Daniel Singer, David Hollinger, Philip Green and Philip Pochoda insist on their "good" Communism. But the necessity of liberation struggles and the virtues of the Italian Communist Party are strictly irrelevant to what I was saying. (When I talk politics with friends in Italy who are in the party, I usually find myself in large agreement with them. They talk like social democrats; so do--am--I.) My argument is about countries in which a Communist--that is, a Leninist--party has taken power and rules. The fact that every one of these countries is a tyranny that oppresses workers and corrupts intellectual life and free inquiry seems not to have led Singer, Green, Hollinger and Pochoda to draw any conclusions about Communism as a system. It has me.

I do not find it any evidence of the virtues of the Communist tyrannies of Eastern Europe that they inspire heroic, unsuccessful revolts (1956, 1968, 1980-81). Unlike Green, I believe that "the violent suppression of organized labor" is not a feature that distinguishes the regimes of, say, Argentina and Chile from those of, say, Eastern Europe, but is, rather, a perfect description of what goes on, more intelligently, more systematically, in Communist countries. Neither the ruling elites nor the enslaved and disaffected people of Eastern Europe can be called "Marxist"; and if and when these oppressed manage to overthrow their tyrants, it will not, I fear, be to embrace an alternative of our liking. What is brewing in Eastern Europe is not democratic socialism. The centrality of a particularly fervent Catholicism to Solidarity is not an accident or an instance of cultural lag; and, in Russia, among those who are not cynics or merely demoralized, new converts to religious fundamentalism outnumber the liberals and democratic socialists a thousand to one. Green does not understand the corrupting effects of decades of Communist despotism, and of Communism's ideological bankruptcy. He asks--only rhetorically, alas: Is it now proved that we have been wrong to be hopeful that out of Communism something much better might emerge?. Yes, it is now proved. We were wrong. It is the people who live in those countries who tell us that.

Wonderful to hear, each of my respondents claims to have never been deceived by the nature of Communist tyranny. Indeed, most claim that they were always anti-Communists. But I could say the same. I was never a Communist (and therefore am not now a "repentant" ex-Communist of the god-who-failed variety) nor a Trotskyist or Maoist. Neier points out that he thought Milosz was telling the truth in the early 1950s. But I hardly thought Milosz was lying. Nevertheless, detesting the reactionary uses to which anti-Communism is put--that is, for the very reasons Neier mentions in the next paragraph of his response--I bracketed what Milosz and the other émigrés were saying. That is the phenomenon I was addressing. I was always--virtuous label--an "anti-Stalinist." But, like many people on the democratic left, I did not understand the essentially despotic nature of the Communist system (that is, a country--any country--ruled by a Leninist party). One of my points is that the word "Stalinist" is, finally, irrelevant to the discussion of Communism. Whoever limits the iniquities of Communism to Stalinism or finds hope in the "hypocrisies" of Communist leaders (who betray their "ideals"??) has really missed the point.

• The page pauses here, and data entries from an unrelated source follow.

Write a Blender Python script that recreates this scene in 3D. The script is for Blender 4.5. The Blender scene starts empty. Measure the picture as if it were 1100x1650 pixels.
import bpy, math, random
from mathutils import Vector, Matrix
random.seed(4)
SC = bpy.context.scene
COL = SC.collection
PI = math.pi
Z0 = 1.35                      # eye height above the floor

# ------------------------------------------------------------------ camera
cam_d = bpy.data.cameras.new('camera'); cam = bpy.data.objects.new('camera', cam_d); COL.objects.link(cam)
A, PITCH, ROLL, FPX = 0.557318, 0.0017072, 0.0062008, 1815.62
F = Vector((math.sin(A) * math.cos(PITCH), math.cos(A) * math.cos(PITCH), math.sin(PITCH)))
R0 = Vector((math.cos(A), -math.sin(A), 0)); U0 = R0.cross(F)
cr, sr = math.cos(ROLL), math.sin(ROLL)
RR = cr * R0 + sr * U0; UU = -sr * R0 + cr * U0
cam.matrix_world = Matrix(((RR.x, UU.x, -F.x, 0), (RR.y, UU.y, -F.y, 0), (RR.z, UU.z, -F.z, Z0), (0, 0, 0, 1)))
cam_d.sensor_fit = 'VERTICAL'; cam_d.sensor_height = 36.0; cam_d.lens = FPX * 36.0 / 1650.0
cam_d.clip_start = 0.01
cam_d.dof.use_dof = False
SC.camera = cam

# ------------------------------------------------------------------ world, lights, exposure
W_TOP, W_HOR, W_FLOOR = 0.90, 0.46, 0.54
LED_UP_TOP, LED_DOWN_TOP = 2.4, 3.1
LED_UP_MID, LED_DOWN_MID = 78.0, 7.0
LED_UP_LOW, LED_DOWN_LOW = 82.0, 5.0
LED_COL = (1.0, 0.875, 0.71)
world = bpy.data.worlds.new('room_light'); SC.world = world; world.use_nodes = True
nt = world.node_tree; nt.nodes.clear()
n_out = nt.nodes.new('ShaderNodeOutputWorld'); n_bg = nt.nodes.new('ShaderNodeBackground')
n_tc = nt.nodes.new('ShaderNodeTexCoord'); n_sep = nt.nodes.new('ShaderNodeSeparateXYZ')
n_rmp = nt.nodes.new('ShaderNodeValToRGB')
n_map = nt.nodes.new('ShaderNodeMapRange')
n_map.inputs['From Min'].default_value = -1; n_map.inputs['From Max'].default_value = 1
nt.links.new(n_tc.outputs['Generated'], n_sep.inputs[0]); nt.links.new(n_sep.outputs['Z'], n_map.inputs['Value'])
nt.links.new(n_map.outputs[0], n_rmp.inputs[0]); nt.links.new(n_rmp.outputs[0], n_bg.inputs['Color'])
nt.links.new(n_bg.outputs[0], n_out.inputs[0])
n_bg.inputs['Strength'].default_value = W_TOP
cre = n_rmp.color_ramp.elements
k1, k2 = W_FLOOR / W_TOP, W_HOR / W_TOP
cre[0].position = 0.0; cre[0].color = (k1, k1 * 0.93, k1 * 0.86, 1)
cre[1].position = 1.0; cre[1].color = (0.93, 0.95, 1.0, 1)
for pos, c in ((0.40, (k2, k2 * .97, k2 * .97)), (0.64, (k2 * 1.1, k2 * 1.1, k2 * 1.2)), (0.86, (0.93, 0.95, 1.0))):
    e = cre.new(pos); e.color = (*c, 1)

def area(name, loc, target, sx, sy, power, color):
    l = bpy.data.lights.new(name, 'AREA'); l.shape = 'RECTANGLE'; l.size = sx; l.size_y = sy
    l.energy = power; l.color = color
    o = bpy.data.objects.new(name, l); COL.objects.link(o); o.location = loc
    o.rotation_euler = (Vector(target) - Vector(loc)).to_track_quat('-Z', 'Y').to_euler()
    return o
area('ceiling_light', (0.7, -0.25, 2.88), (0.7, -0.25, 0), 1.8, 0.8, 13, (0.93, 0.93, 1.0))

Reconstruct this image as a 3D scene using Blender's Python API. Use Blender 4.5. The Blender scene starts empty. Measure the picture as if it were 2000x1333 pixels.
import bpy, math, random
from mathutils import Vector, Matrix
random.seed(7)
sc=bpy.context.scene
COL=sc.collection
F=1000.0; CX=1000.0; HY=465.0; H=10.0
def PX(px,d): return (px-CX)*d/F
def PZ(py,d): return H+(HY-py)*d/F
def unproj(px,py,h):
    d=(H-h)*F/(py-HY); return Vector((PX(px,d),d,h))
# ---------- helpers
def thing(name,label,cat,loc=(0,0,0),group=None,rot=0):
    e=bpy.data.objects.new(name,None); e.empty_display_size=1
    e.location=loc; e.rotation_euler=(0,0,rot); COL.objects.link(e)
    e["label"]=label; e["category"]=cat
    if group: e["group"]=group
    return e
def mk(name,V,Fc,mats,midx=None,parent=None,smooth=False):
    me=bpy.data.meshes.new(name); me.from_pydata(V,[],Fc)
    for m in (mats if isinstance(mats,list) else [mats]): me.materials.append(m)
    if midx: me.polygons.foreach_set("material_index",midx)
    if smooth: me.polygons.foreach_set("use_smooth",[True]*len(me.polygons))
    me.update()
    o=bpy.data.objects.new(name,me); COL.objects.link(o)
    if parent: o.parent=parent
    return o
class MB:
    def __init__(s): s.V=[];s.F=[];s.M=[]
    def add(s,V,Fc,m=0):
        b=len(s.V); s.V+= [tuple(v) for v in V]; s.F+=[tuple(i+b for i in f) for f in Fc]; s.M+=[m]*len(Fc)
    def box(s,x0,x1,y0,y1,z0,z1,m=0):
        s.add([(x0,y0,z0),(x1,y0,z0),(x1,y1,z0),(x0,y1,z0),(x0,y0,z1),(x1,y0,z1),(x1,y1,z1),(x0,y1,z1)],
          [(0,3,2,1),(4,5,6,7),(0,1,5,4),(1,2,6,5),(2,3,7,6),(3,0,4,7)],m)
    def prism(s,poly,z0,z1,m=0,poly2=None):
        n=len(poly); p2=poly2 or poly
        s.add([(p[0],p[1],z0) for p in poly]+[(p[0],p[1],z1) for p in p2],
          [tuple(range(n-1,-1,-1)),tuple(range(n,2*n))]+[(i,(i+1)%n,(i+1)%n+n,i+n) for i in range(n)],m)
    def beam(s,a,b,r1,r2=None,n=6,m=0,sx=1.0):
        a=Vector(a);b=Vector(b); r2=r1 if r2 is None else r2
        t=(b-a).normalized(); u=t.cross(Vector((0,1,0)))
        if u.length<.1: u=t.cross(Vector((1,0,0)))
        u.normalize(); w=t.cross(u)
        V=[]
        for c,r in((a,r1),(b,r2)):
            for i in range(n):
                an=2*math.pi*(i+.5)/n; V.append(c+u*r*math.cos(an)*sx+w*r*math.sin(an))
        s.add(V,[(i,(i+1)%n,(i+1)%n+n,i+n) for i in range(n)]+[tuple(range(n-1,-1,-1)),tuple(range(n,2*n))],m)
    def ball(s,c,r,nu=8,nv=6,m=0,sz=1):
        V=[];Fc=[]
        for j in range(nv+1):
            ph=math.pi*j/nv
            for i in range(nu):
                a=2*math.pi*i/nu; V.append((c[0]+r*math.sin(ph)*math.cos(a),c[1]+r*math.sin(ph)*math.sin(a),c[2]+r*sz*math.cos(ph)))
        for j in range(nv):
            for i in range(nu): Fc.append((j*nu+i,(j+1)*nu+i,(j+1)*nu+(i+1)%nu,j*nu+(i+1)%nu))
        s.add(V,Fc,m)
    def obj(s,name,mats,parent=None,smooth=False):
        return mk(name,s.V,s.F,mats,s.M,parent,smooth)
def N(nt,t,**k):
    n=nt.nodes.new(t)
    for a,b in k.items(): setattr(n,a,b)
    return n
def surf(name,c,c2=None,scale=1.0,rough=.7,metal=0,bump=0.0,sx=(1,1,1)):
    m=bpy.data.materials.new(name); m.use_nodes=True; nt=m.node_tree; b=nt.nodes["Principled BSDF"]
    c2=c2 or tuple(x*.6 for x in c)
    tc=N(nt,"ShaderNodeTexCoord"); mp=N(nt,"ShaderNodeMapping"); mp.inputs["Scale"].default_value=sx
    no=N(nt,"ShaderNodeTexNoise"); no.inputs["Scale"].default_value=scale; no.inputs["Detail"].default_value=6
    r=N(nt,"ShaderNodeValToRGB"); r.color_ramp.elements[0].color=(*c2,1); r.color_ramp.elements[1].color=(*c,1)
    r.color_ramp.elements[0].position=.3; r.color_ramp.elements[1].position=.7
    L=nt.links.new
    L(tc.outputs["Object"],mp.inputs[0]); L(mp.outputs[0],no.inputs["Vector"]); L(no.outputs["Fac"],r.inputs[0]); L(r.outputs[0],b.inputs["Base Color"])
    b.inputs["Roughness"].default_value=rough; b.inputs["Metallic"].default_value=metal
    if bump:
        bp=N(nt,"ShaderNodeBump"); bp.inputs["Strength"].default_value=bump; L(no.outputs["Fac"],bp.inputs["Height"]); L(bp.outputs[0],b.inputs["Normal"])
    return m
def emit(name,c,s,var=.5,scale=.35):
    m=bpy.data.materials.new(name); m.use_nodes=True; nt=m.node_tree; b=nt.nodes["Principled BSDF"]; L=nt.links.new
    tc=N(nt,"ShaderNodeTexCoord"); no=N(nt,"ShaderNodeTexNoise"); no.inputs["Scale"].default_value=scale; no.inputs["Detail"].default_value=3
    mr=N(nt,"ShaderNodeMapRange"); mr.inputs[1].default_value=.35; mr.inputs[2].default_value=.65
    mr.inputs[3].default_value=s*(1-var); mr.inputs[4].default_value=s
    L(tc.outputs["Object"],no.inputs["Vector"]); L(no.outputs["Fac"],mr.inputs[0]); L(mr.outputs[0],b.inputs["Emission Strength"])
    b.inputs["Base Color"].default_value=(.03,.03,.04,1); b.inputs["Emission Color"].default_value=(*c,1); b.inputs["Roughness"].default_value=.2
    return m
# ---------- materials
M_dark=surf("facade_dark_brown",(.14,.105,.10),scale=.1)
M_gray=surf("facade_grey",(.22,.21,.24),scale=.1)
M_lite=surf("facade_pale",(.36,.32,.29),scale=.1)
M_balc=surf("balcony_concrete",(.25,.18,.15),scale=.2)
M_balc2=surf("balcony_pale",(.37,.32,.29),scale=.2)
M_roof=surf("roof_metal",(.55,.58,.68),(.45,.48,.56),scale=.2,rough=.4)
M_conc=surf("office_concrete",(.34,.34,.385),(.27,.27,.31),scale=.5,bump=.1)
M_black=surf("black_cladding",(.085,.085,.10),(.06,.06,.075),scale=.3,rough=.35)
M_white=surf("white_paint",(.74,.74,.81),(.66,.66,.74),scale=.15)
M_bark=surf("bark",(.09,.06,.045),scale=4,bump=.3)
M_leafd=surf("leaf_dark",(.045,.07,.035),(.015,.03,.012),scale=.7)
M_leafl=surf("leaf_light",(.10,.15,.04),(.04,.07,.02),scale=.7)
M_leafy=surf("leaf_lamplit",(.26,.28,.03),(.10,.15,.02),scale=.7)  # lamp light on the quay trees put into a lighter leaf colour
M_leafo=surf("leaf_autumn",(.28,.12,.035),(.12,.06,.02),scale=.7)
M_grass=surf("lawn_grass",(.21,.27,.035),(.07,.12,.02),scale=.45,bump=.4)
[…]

The response typified by Singer, Pochoda, Hollinger and Green expresses exactly the attitude I am attacking. I find it dishonest, demagogic, untrue, deeply complicitous with tyranny and, last but hardly least, not in the interests of the democratic left. Singer is perhaps the easiest to decipher. He is the man who, at the Town Hall rally, declared that although he wishes that Solidarity members had adopted the "Internationale" as their anthem, he understands why they did not; unfortunately, it happens to be the anthem of the oppressive state, the state-which-pretends-to-be-Communist. I do not wish the members of Solidarity had sung the "Internationale. " I do not think that they were mistaken in not doing so. Neither do I wish to hear it sung by the democratic movement in El Salvador, whose struggle to overthrow the tyranny backed by the American government I passionately support.